= Information shown =
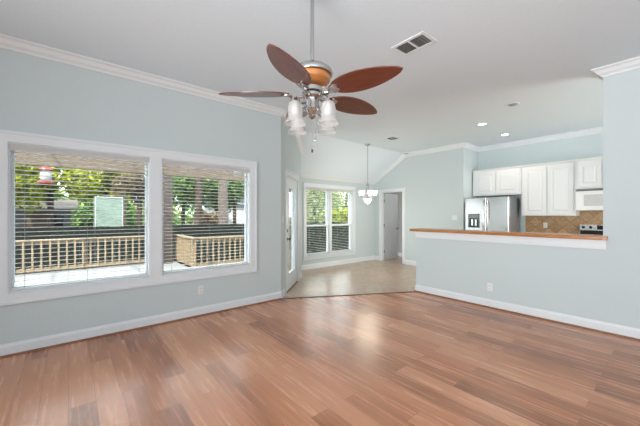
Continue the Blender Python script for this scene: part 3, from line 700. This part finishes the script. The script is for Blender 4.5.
railing((2.72, 10.62), (2.72, 8.76), 'short pine railing turning back towards the house behind the right-hand window', [.1, 1.0])
railing((2.62, 8.66), (6.1, 8.66), 'right-hand pine deck railing crossing in front of the tree trunks', [.06, 1.75, 3.43])
# patio cover
pc = thing('patio_cover', (1.0, 7.6, DZ), 'brown timber patio cover with a tan front beam over the deck', 'patio cover')
build('front_beam', MB().box(-6.5, 6.4, 10.36, 10.48, 2.60, 2.88), M['beamwood'], pc)
build('fascia', MB().box(-6.5, 6.4, 10.40, 10.44, 3.021, 3.36).box(-6.5, 6.4, 10.385, 10.455, 2.8805, 3.0205), M['beamwood'], pc)
for x in (-6.0, 2.35, 6.0): build('post', MB().box(x - .16, x + .16, 10.20, 10.52, DZ, 2.5995), M['darkwood'], pc)
for k in range(5):
    x = -5.6 + k * 1.75
    build('rafter', MB().box(x - .02, x + .02, YL + .15, 10.384, 2.95, 3.02), M['darkwood'], pc)
# feeder
def at(px, py, Y):
    r = (px - 320) / F_PX; dd = Y / (-math.cos(YAW) * r + math.sin(YAW)); return Vector((dd * (math.sin(YAW) * r + math.cos(YAW)), Y, CAM_H - (py - 215) / F_PX * dd))
p = at(46, 184, 9.6)
fd = thing('bird_feeder', p, 'red and white bird feeder hanging outside the left window', 'bird feeder')
build('base_tray', MB().lathe([(.10, 0), (.15, .02), (.15, .06), (.09, .08)], p, 20), M['red'], fd, True)
build('bottle', MB().lathe([(.085, .0802), (.105, .11), (.105, .28), (.09, .31)], p, 20), M['feederwhite'], fd, True)
build('cap', MB().lathe([(.09, .3102), (.14, .33), (.12, .38), (.02, .42)], p, 20), M['red'], fd, True)
build('hanger_wire', MB().tube([(p.x, p.y, p.z + .42), (p.x, p.y, 2.88)], .004, 6), M['darkgrey'], fd)

# ------------------------------------------------------------------ outdoors: fence, buildings, trees
fe = thing('garden_fence', (5, 13.2, -.9), 'dark stained board fence along the far side of the deck', 'fence')
fb = MB()
x = -9.0
while x < 24: fb.box(x, x + .136, 13.2, 13.22, -.88, .93 + .012 * math.sin(x * 9)); x += .143
build('boards', fb, M['fence'], fe)
build('rails', MB().box(-9, 24, 13.2205, 13.26, -.6, -.51).box(-9, 24, 13.2205, 13.26, .6, .69), M['fence'], fe)
fp = MB()
for k in range(14): build('post', MB().box(-8.9 + k * 2.5, -8.8 + k * 2.5, 13.2605, 13.36, -.9, .9), M['fence'], fe)

def foliage(mb, c, rad, n_, size, squash=0.8):
    c = Vector(c)
    lumps = [(c + Vector((max(-.62, min(.62, random.gauss(0, .42))) * rad, max(-.62, min(.62, random.gauss(0, .42))) * rad, max(-.6, min(.6, random.gauss(0, .4))) * rad * squash)), rad * random.uniform(.3, .55)) for _ in range(16)]
    for _ in range(n_):
        lc, lr = random.choice(lumps)
        dv = Vector((random.gauss(0, 1), random.gauss(0, 1), random.gauss(0, 1))).normalized() * lr * random.uniform(.55, 1.05)
        q = lc + dv; s_ = size * random.uniform(.6, 1.3)
        R = Euler((random.uniform(-1, 1), random.uniform(-1, 1), random.uniform(0, 6.28))).to_matrix()
        mb.bm.faces.new([mb.bm.verts.new(q + R @ Vector(w)) for w in ((-s_, 0, 0), (0, -s_ * .45, 0), (s_, 0, s_ * .15), (0, s_ * .45, 0))])
def tree(x, y, zc_, rad, m, label, n_=3500, size=.10, trunk=.12, bark='bark', lean=(0, 0), squash=.8, group='trees beyond the deck'):
    t = thing('tree', (x, y, -.9), label, 'tree', group)
    z1 = zc_
    build('trunk', MB().tube([(x - lean[0], y, -.9), (x - lean[0] * .8, y, -.3), (x - lean[0] * .3, y, .9), (x, y, z1 * .7 + .5), (x + lean[0] * .2, y, z1)], [trunk * 1.5, trunk * 1.1, trunk, trunk * .8, trunk * .4], 12), M[bark], t, True)
    bb = MB()
    for k in range(4):
        a_ = k * 1.57 + .4; bb.tube([(x, y, z1 - rad * .5), (x + math.cos(a_) * rad * .35, y + math.sin(a_) * rad * .35, z1 - rad * .1), (x + math.cos(a_) * rad * .7, y + math.sin(a_) * rad * .7, z1 + rad * .3)], [trunk * .45, trunk * .3, trunk * .12], 7)
    build('branches', bb, M[bark], t, True)
    cm = MB(); foliage(cm, (x, y, zc_), rad, n_, size, squash); build('crown', cm, M[m], t)
    return t
tree(-3.2, 17.2, 3.0, 1.7, 'leaf_y', 'yellow-green leafy tree at the far left of the left window', 6500, .13)
tree(-.6, 17.8, 3.1, 1.6, 'leaf_y', 'yellow-green leafy tree in the middle of the left window', 7500, .13)
tree(1.5, 18.6, 3.2, 1.5, 'leaf_y', 'yellow-green leafy tree above the pale green greenhouse', 6000, .12)
tree(2.45, 15.6, 2.6, 1.05, 'leaf_b', 'brownish thin-leaved tree at the right edge of the left window', 3000, .09)
tree(5.7, 20.6, 3.0, 1.9, 'leaf_g', 'green tree between the dark post and the leaning trunk', 6500, .15)
tree(8.7, 19.5, 3.2, 2.0, 'leaf_g', 'green tree at the right edge of the right-hand window', 6500, .15)
tree(4.85, 14.6, 7.2, .8, 'leaf_g', 'leaning dark tree trunk seen through the right-hand window', 2500, .15, trunk=.17, lean=(.5, 0))
tree(5.6, 13.9, 7.6, .8, 'leaf_g', 'thick grey tree trunk with a flared base in the right-hand window', 2500, .15, trunk=.24, bark='bark2', lean=(-.12, 0))
tree(13.2, 16.4, 2.8, 2.2, 'leaf_p', 'pale green tree in the left half of the dining nook window', 5500, .13, trunk=.10)
tree(17.9, 18.0, 2.7, 2.1, 'leaf_p', 'pale green tree in the right half of the dining nook window', 4500, .13, trunk=.16, bark='bark2')
tree(12.0, 12.3, 1.25, .6, 'leaf_y', 'bright yellow-green bush in the right half of the dining nook window', 1800, .08, trunk=.04)
tree(6.1, 17.4, .9, .8, 'leaf_b', 'low brownish bush between the two big trunks and the white house', 2200, .09, trunk=.04)
for k, (x, y, r_, mm, lb) in enumerate([(-6.5, 27, 2.6, 'leaf_g', 'dark green bushy tree far behind the grey shed'), (-2, 28, 2.6, 'leaf_g', 'green bushy tree far behind the left window, left of the greenhouse'),
        (2.2, 27, 2.5, 'leaf_g', 'green bushy tree far behind the greenhouse'), (5.5, 29.5, 2.5, 'leaf_p', 'pale bushy tree left of the neighbouring white house'),
        (18.5, 30, 2.6, 'leaf_g', 'green bushy tree right of the neighbouring white house'), (24, 29, 3.0, 'leaf_p', 'pale bushy tree far behind the dining nook window')]):
    tree(x, y, 1.5, r_ * .9, mm, lb, 3500, .24, trunk=.15, group='bushy trees in the distance')
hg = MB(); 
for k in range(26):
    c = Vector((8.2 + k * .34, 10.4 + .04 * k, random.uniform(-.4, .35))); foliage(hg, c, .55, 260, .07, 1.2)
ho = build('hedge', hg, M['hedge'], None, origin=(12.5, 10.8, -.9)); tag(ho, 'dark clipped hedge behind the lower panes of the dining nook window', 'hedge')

tb = MB()
for k in range(60):
    foliage(tb, (-14 + k * .95, 44 + 3 * math.sin(k * 1.7), random.uniform(-.2, 2.6)), 2.6, 190, .36, 1.0)
to = build('tree_belt', tb, M['leaf_g'], None, origin=(14, 44, -.9)); tag(to, 'belt of green woodland far beyond the fence and houses', 'woodland'); to['kind'] = 'stuff'

def house(x0, x1, y0, y1, z1, zr, wm, rm, name, label, cat):
    h_ = thing(name, ((x0 + x1) / 2, (y0 + y1) / 2, -.9), label, cat)
    build('walls', MB().box(x0, x1, y0, y1, -.9, z1), M[wm], h_)
    ym_ = (y0 + y1) / 2
    build('roof', MB().prism([(y0 - .3, z1), (y1 + .3, z1), (ym_, zr)], x0 - .3, x1 + .3, T=lambda v: Vector((v.z, v.x, v.y + .001))), M[rm], h_)
    return h_
nh = house(9.2, 16.5, 23.6, 27, 2.2, 3.2, 'siding', 'roofblue', 'neighbour_house', 'white neighbouring house with a blue-grey roof behind the right-hand window', 'house')
sh = house(-4.6, .1, 19.6, 22.0, 1.65, 2.15, 'greywall', 'roofbrown', 'garden_shed', 'low grey shed with a brown roof behind the left window', 'shed')
build('door', MB().box(-1.55, -.75, 19.57, 19.599, -.85, 1.5), M['roofbrown'], sh)
for x in (-3.4, -.45): build('window', MB().box(x - .25, x + .25, 19.575, 19.599, .75, 1.35), M['black'], sh)
gh = thing('greenhouse', (1.75, 14.6, -.9), 'pale green greenhouse with white edges behind the left window', 'greenhouse')
q0 = at(95, 200, 14.2).x; q1 = at(123, 200, 14.2).x
build('panels', MB().box(q0, q1, 14.2, 15.0, -.9, 2.05), M['polycarb'], gh)
gf = MB(); TG = lambda v: Vector((v.x, 14.2 - v.y, v.z)); ring(gf, q0 + .03, q1 - .03, -.86, 2.02, .03, .0002, .02, TG)
build('frame', gf, M['siding'], gh)
build('post', MB().box(q1 + .02, q1 + .11, 14.2, 14.3, -.9, 2.3), M['darkwood'], gh)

= What you should do =
Restate the material word for word from its first line through the line containing "build('hanger_wire', MB().tube([(p.x, p.y, p.z", both included; the pictures do not belong in it.

= Exercise output =
Continue the Blender Python script for this scene: part 3, from line 700. This part finishes the script. The script is for Blender 4.5.
railing((2.72, 10.62), (2.72, 8.76), 'short pine railing turning back towards the house behind the right-hand window', [.1, 1.0])
railing((2.62, 8.66), (6.1, 8.66), 'right-hand pine deck railing crossing in front of the tree trunks', [.06, 1.75, 3.43])
# patio cover
pc = thing('patio_cover', (1.0, 7.6, DZ), 'brown timber patio cover with a tan front beam over the deck', 'patio cover')
build('front_beam', MB().box(-6.5, 6.4, 10.36, 10.48, 2.60, 2.88), M['beamwood'], pc)
build('fascia', MB().box(-6.5, 6.4, 10.40, 10.44, 3.021, 3.36).box(-6.5, 6.4, 10.385, 10.455, 2.8805, 3.0205), M['beamwood'], pc)
for x in (-6.0, 2.35, 6.0): build('post', MB().box(x - .16, x + .16, 10.20, 10.52, DZ, 2.5995), M['darkwood'], pc)
for k in range(5):
    x = -5.6 + k * 1.75
    build('rafter', MB().box(x - .02, x + .02, YL + .15, 10.384, 2.95, 3.02), M['darkwood'], pc)
# feeder
def at(px, py, Y):
    r = (px - 320) / F_PX; dd = Y / (-math.cos(YAW) * r + math.sin(YAW)); return Vector((dd * (math.sin(YAW) * r + math.cos(YAW)), Y, CAM_H - (py - 215) / F_PX * dd))
p = at(46, 184, 9.6)
fd = thing('bird_feeder', p, 'red and white bird feeder hanging outside the left window', 'bird feeder')
build('base_tray', MB().lathe([(.10, 0), (.15, .02), (.15, .06), (.09, .08)], p, 20), M['red'], fd, True)
build('bottle', MB().lathe([(.085, .0802), (.105, .11), (.105, .28), (.09, .31)], p, 20), M['feederwhite'], fd, True)
build('cap', MB().lathe([(.09, .3102), (.14, .33), (.12, .38), (.02, .42)], p, 20), M['red'], fd, True)
build('hanger_wire', MB().tube([(p.x, p.y, p.z + .42), (p.x, p.y, 2.88)], .004, 6), M['darkgrey'], fd)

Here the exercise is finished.